Inspiré par le recueil « La flûte chinoise » assemblage de poésies classiques de l’Empire du Milieu traduite par Hans Bethge, Mahler composa donc une symphonie en six mouvements qui lui permit de parvenir à l’absolue transmutation poétique de la musique en parole dans son dernier volet, L’Adieu, qui dure autant que les cinq premières parties.
Ici Mahler atteint à une qualité expressive de parlando qu’on ne retrouvera plus ailleurs et que les Viennois essaieront de codifier malencontreusement en créant le sprechgesang. Impossible de décrire ce à quoi le compositeur est parvenu, il faut l’entendre pour le croire.
Après ce point de non retour, Mahler se tourna à nouveau vers l’orchestre, donnant au Chant de la terre un pendant strictement musical avec la 9e Symphonie – la moins naturellement vocale des œuvres purement orchestrales du compositeur – avant de se lancer dans l’entreprise radicale, et demeurée inachevée, de la 10e Symphonie.
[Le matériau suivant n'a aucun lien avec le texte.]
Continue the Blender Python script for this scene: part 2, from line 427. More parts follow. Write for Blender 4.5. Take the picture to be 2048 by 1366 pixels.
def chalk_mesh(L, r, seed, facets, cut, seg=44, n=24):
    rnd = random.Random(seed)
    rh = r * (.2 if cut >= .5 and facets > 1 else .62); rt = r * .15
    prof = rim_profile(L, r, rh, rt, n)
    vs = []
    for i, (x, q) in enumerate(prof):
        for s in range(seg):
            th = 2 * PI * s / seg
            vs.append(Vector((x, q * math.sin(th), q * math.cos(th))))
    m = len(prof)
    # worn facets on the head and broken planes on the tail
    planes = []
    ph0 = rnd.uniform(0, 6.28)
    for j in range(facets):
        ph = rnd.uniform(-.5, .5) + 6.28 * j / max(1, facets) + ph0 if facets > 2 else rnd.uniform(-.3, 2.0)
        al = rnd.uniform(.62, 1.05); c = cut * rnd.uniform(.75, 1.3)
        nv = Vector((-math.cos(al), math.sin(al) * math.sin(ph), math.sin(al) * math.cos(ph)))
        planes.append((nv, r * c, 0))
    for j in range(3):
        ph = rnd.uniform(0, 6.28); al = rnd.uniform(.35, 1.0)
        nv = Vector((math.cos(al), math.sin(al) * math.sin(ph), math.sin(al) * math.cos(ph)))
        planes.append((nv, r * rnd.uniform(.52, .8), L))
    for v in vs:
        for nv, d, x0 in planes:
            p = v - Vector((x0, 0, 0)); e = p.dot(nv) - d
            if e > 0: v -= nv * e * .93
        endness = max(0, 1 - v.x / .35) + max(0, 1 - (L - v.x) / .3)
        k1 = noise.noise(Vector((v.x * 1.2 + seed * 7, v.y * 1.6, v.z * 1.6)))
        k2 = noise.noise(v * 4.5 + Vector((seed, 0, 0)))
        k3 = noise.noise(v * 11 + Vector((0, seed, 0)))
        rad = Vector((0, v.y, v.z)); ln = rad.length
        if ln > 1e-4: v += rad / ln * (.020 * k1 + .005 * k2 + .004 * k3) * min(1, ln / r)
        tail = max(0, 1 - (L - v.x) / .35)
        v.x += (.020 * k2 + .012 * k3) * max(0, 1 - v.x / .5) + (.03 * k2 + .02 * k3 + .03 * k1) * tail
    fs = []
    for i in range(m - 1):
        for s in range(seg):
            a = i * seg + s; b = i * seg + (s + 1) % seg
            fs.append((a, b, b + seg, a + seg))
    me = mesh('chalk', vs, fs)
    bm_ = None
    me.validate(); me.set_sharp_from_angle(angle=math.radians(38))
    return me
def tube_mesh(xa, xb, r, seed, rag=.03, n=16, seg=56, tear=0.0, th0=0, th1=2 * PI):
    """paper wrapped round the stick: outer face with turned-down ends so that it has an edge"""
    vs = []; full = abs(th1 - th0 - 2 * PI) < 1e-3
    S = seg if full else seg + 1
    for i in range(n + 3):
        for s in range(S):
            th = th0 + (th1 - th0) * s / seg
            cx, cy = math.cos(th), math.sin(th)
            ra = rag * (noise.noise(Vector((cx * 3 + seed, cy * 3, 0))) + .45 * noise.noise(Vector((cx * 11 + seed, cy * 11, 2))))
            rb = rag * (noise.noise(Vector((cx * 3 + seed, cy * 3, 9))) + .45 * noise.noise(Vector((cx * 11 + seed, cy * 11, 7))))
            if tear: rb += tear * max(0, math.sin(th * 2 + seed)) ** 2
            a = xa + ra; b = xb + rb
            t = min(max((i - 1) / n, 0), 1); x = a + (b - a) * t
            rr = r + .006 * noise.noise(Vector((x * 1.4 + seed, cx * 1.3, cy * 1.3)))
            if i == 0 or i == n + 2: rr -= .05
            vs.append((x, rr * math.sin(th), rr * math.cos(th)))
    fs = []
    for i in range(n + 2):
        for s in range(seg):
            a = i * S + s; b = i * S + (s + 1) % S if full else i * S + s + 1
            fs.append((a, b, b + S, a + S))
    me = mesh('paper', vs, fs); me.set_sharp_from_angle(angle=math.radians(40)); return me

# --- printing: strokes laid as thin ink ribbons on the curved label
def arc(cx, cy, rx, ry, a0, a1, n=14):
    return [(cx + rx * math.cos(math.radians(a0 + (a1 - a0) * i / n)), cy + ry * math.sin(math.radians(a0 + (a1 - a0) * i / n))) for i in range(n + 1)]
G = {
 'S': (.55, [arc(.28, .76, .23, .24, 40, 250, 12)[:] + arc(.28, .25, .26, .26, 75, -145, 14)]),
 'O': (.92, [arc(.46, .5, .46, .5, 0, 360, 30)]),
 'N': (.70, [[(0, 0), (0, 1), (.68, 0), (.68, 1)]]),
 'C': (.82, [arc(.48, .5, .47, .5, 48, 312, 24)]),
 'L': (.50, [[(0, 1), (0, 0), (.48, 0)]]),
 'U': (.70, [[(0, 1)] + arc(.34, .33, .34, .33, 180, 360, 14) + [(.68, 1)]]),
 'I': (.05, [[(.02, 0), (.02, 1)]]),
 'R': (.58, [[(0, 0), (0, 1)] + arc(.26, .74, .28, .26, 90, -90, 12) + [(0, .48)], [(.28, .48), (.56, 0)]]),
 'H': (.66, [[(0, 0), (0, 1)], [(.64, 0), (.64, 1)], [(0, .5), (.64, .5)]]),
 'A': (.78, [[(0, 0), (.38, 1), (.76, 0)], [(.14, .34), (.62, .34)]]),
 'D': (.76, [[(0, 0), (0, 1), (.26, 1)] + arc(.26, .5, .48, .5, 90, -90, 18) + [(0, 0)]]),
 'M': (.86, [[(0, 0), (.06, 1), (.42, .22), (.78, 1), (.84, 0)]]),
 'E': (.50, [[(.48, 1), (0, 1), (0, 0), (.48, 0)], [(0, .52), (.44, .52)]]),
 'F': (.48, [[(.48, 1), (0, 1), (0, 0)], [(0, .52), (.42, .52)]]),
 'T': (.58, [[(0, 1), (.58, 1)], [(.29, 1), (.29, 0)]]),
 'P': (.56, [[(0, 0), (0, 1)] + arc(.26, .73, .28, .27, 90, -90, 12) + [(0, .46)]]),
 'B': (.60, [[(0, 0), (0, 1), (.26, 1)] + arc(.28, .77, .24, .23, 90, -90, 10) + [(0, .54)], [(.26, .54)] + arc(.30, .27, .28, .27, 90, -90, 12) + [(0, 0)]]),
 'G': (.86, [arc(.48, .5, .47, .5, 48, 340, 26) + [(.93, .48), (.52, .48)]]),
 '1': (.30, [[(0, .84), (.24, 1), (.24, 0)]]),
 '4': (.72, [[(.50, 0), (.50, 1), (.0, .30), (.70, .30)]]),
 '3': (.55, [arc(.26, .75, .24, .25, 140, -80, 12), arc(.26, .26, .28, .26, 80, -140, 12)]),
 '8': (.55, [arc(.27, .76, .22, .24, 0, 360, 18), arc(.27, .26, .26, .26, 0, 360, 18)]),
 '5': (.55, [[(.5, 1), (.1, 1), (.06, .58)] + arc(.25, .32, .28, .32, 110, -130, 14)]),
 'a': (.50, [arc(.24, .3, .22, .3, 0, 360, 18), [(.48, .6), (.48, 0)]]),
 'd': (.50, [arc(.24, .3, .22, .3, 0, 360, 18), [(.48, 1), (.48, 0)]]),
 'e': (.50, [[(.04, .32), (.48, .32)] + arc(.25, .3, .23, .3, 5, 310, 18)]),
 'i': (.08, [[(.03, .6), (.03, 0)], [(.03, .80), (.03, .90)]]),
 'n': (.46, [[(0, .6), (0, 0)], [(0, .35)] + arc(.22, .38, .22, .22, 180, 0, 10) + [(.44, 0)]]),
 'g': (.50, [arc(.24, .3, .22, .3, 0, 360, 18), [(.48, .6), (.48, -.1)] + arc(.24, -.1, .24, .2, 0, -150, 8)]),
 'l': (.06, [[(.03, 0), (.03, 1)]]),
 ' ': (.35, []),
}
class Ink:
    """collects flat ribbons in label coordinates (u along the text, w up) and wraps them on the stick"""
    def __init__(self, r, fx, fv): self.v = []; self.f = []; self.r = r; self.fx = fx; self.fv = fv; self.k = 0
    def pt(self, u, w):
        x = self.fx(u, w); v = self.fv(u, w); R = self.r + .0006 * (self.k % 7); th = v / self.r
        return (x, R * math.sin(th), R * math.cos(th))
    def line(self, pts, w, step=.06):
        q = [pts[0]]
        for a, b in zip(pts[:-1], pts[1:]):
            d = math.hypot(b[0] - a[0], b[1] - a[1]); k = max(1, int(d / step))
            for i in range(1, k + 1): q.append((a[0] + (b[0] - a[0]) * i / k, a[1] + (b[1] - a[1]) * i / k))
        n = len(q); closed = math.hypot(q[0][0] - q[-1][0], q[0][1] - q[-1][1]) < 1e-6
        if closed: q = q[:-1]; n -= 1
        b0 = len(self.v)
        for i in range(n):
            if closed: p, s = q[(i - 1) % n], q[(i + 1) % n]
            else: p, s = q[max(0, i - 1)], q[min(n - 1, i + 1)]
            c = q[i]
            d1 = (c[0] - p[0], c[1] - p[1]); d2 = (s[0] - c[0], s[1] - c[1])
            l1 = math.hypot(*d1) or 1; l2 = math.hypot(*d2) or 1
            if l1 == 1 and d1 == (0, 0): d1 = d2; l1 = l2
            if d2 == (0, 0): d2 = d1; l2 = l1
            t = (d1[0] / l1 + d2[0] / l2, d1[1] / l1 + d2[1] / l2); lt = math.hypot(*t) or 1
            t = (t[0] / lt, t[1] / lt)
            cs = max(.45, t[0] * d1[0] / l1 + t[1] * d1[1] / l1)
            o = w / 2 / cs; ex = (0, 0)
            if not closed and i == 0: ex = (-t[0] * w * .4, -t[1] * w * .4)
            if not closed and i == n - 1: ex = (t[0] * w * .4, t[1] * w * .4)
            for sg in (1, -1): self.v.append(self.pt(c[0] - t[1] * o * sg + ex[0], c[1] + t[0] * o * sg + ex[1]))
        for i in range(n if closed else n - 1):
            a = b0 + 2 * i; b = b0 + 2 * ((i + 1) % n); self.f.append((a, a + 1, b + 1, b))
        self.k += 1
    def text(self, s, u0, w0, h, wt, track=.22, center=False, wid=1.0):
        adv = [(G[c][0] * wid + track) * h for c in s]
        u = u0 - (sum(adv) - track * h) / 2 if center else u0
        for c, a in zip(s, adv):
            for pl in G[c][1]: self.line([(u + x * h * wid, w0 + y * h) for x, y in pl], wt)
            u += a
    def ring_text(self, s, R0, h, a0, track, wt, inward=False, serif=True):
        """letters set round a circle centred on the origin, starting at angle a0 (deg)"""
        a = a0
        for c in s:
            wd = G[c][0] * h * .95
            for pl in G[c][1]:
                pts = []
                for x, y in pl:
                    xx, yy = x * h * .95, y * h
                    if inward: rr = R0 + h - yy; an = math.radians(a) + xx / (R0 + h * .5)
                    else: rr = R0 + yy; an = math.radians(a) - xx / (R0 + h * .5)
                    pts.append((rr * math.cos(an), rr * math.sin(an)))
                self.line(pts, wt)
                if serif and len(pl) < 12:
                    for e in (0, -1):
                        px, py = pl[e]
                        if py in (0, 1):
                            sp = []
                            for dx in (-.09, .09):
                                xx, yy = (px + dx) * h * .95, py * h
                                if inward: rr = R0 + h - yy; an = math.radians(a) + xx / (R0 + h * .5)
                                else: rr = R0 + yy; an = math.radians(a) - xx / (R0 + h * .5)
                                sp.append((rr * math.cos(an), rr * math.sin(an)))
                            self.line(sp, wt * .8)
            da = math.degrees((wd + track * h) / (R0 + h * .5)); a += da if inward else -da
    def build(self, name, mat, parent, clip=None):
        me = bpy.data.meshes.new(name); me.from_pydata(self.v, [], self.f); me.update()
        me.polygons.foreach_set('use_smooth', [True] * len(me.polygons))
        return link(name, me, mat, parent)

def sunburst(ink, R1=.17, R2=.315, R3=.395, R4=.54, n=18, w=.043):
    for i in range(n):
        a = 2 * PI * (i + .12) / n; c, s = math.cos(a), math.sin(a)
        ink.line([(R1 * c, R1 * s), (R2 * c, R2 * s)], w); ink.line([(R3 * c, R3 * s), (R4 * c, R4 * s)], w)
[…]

Dans cette œuvre ouverte sur l’infini, la prééminence du texte reparaît, mais sous la forme d’une adresse constante à Alma Mahler, que le compositeur veut reconquérir en la soustrayant à Walter Gropius. La partition est littéralement envahie par un contre-texte qui à la fois l’exalte et l’explique. Mahler, dans son dernier opus, aura significativement été plus loin avec les mots qu’avec les notes.
Décidément, le destin savait à qui il avait à faire.